Neste ponto, pergunta-se: existe alguma ideia subjacente às declarações feitas e veiculadas nas mídias sociais ou ela apenas se traduz em uma manifestação de ódio e desacato às autoridades por ele referidas? Basta ler as declarações por ele feitas () para responder esta pergunta.

O chamado "hate speech" ou discurso do ódio não merece a proteção constitucional. Diga-se que o discurso de ódio é aquele que não veicula uma ideia subjacente além do próprio ódio. Ele pode traduzir-se, dependendo do conteúdo, da forma e do momento em que foi veiculado, no desacato, na injúria, na difamação ou na calúnia: todos crimes associados ao discurso do ódio.

Nesse passo, vale lembrar o que já escrevi nesta coluna: "O objeto do ódio pode mudar, mas na essência é o mesmo: tudo e todos que representam o oposto ao desejo de determinados grupos, sejam judeus, negros, militantes de correntes políticas, até ministros do Supremo Tribunal Federal ou membros do Congresso Nacional. É o puro exercício do ressentimento e do ódio.".

O segundo ponto, portanto, é sabermos se existe um perigo evidente e atual com a declaração emitida pelo deputado Daniel Silveira.

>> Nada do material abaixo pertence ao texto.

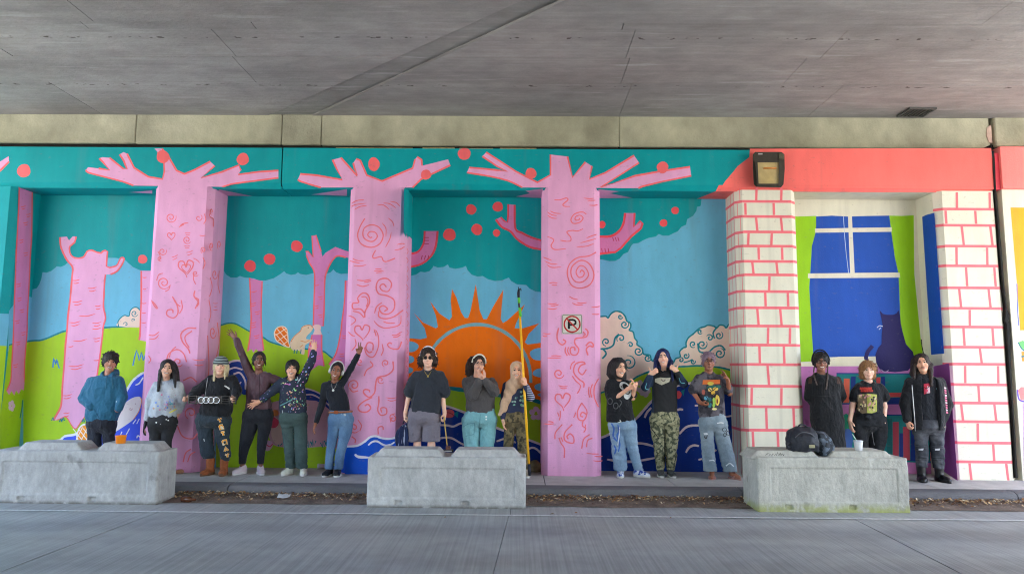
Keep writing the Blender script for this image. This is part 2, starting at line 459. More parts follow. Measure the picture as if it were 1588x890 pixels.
for i in range(len(rows) - 1):
    y0, y1 = rows[i], rows[i + 1]
    cuts = sorted(PJ[i])
    left = [XL] + [c for c in cuts if c < min(xa(y0), xa(y1)) - 0.3]
    right = [c for c in cuts if c > max(xb(y0), xb(y1)) + 0.3] + [XR]
    if y0 < 5:
        deck_piece('deck_panel', [(XL, y0), (XR, y0), (XR, y1), (XL, y1)], random.uniform(0, 0.002), M_CEIL); continue
    for k in range(len(left)):
        r0 = r1 = left[k + 1] if k + 1 < len(left) else None
        if r0 is None: r0, r1 = xa(y0), xa(y1)
        deck_piece('deck_panel', [(left[k], y0), (r0, y0), (r1, y1), (left[k], y1)], random.uniform(-0.002, 0.003), M_CEIL)
    for k in range(len(right)):
        l0 = l1 = right[k - 1] if k else None
        if l0 is None: l0, l1 = xb(y0), xb(y1)
        deck_piece('deck_panel', [(l0, y0), (right[k], y0), (right[k], y1), (l1, y1)], random.uniform(-0.002, 0.003), M_CEIL)
deck_piece('closure_strip', [(xa(5.0), 5.0), (xb(5.0), 5.0), (xb(9.74), 9.74), (xa(9.74), 9.74)], 0.014, M_CEIL2, 0.001)
# pale mortar lip along the strip's right edge
b = MB()
pts = [(xb(y) + 0.02 * mnoise.noise(Vector((y * 3, 0, 0))), y) for y in np.linspace(9.7, 5.2, 40)]
for k in range(len(pts) - 1):
    (x0, y0), (x1, y1) = pts[k], pts[k + 1]; w = 0.03 + 0.02 * mnoise.noise(Vector((y0 * 5, 2, 0)))
    b.add([(x0 - w, y0, ZD - 0.006), (x0 + w, y0, ZD - 0.006), (x1 + w, y1, ZD - 0.006), (x1 - w, y1, ZD - 0.006), (x0 + w, y0, ZD + 0.02), (x1 + w, y1, ZD + 0.02)],
          [(0, 3, 2, 1), (1, 2, 5, 4)])
b.build('mortar_lip', concrete('pale_mortar', (170, 166, 158), 0.7, (1, 1, 1), 0.3), deck)
b = MB(); b.box(XL, XL + 0.4, YFR, 9.7, ZD - 0.15, ZD); b.build('deck_edge', M_GIRD, deck)
b = MB(); b.box(XR - 0.4, XR, YFR, 9.7, ZD - 0.15, ZD); b.build('deck_edge', M_GIRD, deck)

b = MB(); b.box(XL, XR, YFR - 0.6, YFR, -0.05, ZD); tag(b.build('unseen_opposite_wall', M_PAVE), kind='structure')  # out of view; added so that light enters only from the open ends
# drain grate in the deck
c = SZ(1421, 173, ZD)
gr = thing('drain_grate', 'small grey metal grate set into the concrete deck above the window pillar', 'grate', c)
def grate_pt(u, v, dz=0): return c + Vector((u, v, -dz))
Mg = flat('grate_metal', (92, 90, 88), 0.5, 0.5)
hu, hv = 0.19, 0.17
b = MB()
for (u0, u1, v0, v1) in ((-hu, hu, -hv, -hv + .03), (-hu, hu, hv - .03, hv), (-hu, -hu + .03, -hv + .03, hv - .03), (hu - .03, hu, -hv + .03, hv - .03)):
    b.box(c.x + u0, c.x + u1, c.y + v0, c.y + v1, c.z - 0.03, c.z - 0.004)
b.build('grate_frame', Mg, gr)
for k in range(6):
    u = -hu + 0.06 + k * 0.052
    b = MB(); b.box(c.x + u, c.x + u + 0.02, c.y - hv + .03, c.y + hv - .03, c.z - 0.024, c.z - 0.008); b.build('slat', Mg, gr)
b = MB(); b.box(c.x - hu + .03, c.x + hu - .03, c.y - hv + .03, c.y + hv - .03, c.z - 0.007, c.z - 0.005); b.build('grate_back', M_DARK, gr)

# beam ends (the olive concrete band above the mural) --------------------------
YG = 9.74
beam = thing('end_beam', 'weathered olive concrete beam running along the top of the painted wall', 'beam', (0, YG, 4.8))
cutsx = [XL, -8.5, S(211, 200, YG).x, S(437, 200, YG).x, S(499, 200, YG).x, S(960, 200, YG).x, S(1534, 200, YG).x]
zt = [ZD + 0.02] * 7
for k in range(len(cutsx) - 1):
    a, c2 = cutsx[k] + 0.003, cutsx[k + 1] - 0.003
    off = [0, 0, 0.004, -0.002, 0.012, 0.008][k]
    zb = [4.82, 4.82, 4.815, 4.81, 4.80, 4.80][k]
    b = MB(); b.bbox(a, c2, YG - off, YG + 0.9, zb, ZD + 0.025, 0.012)
    b.build('beam_segment', M_GIRD, beam)
xj = S(1538, 200, YG).x
b = MB(); b.bbox(S(1541, 200, YG).x, XR, YG - 0.03, YG + 0.9, 4.83, ZD + 0.02, 0.012); b.build('beam_segment', M_GIRD, beam)
b = MB(); b.box(XL, XR, YG + 0.04, YG + 0.5, ZT - 0.05, 4.87); b.build('shadow_gap', M_DARK, beam)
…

E, para responder esta pergunta, faço um paralelismo com os fatos recentes da invasão do Capitólio, sede do Congresso dos Estados Unidos da  América. No referido episódio, ficou claro que a invasão do Congresso, momento da confirmação do resultado da eleição presidencial, decorreu do incentivo dado pelo Presidente Donald Trump, fato reconhecido pela maioria da Câmara do Deputados, que admitiu o processo de impeachment, e pela maioria do Senado (com sete votos do Partido Republicano), ainda que nesse último caso não com a maioria suficiente para condená-lo.

Ou seja, a declaração do deputado Daniel Silveira tem o real e permanente impacto de motivar seguidores a realizarem a barbárie que ele prega, atacando os ministros que ele citou. O fato de ele não o fazer explicitamente, com também não o fez Trump, não desnatura o impacto e a indução ao ódio e violência contida na declaração por ele proferida. Ou seja, o discurso do ódio, mesmo não clamando por uma ação específica, é elemento indutor do ato de violência.

E aqui, para reforçar o que indica o perigo real e imediato da manifestação do deputado Daniel Silveira, é importante registrar o alerta do ex-ministro da Defesa do governo do Presidente Michel Temer, Raul Jungmann, de que é "inafastável a constatação de que o armamento da cidadania para 'a defesa da liberdade' evoca o terrível flagelo da guerra civil e do massacre de brasileiros por brasileiros, pois não se vislumbra outra motivação ou propósito para tão nefasto projeto". Ou seja, o  armamento da população em geral deve promover mais violência no Brasil.

Aqui não estou afirmando que o ato do presidente e o do deputado Daniel Silveira estejam diretamente conectados, mas que a permissividade à violência decorrente da declaração do deputado ganha terreno fértil com a autorização ampla do armamento da população em geral. Violência gera violência, diz o ditado popular.